Listening to yourself listening through the Organ of Corti

Martin Cullingford
Friday, July 8, 2011

When you listen, really listen, what do you hear? The likes of John Cage have of course already encouraged us to focus on the aural experience of the sounds around us, and it's a challenge – or perhaps rather an invitation – laid down by the latest winner of the PRS for Music Foundation New Music Award-winner, the Organ of Corti.

First, what is it? Well, it's a three metre square of 90 four metre high acrylic pipes, through which you walk, listening as you go. It was initially sited to one side of the beautifully-restored St Paul's Cathedral in the heart of the City of London, before heading on tour to a lay-by in the Lake District, a lake in the Cotswolds, and a weir in Worcester. 

The cylinders together form a sonic crystal, and when sound waves reach the cylinders, the frequencies are accentuated and attenuated. That is, what you hear is sometimes filtered, sometimes enhanced, usually altered. As its developers Frances Crow and David Prior, who together form Liminal, put it, it's “an experimental instrument that recycles noise from the environment. It does not make any sound of its own, but rather it attempts to draw our attention to the sounds already present by framing them in a new way.” It challenges us to “listen to ourselves listen”. Prior neatly compared it to the work of artist James Turrell, whose work delineates a certain area of sky, focussing our attention on it, “framing serendipity”. Acousticians, meanwhile, are looking at this sort of technology for more functional purposes – noise barriers for roads for example.

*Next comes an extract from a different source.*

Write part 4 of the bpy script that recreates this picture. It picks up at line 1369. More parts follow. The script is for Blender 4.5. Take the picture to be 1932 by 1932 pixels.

I walked through sonic crystal on arrival, and, feeling harried somewhat by the queue behind, didn't really notice what I was meant to hear. I tried again later when it was (slightly) less busy, with a little more opportunity to linger and listen. Which you need to do: it's quite subtle, but I imagine the sense of focus is part of the point. You hear different elements of the traffic noise, those elements changing as you move through. I'd recommend choosing an unhurried quiet hour though.

Leaving London, where it was hosted by the City of London Festival, the Organ of Corti now moves to (from July 9) a lay-by on the A685 overlooking the M6, at Tebay Gorge, Cumbria, where there's a greater juxtaposition between beauty and sonic noise – between the Lake district and the road. And then it moves to beside a waterfall, just as noisy but, observes Prior, it's interesting that similar sorts of noise – the sea, or a road from a distance – are viewed positively or negatively based largely on their origins. But that's another project perhaps – maybe for another round of the ever-intriguing PRS New Music Awards.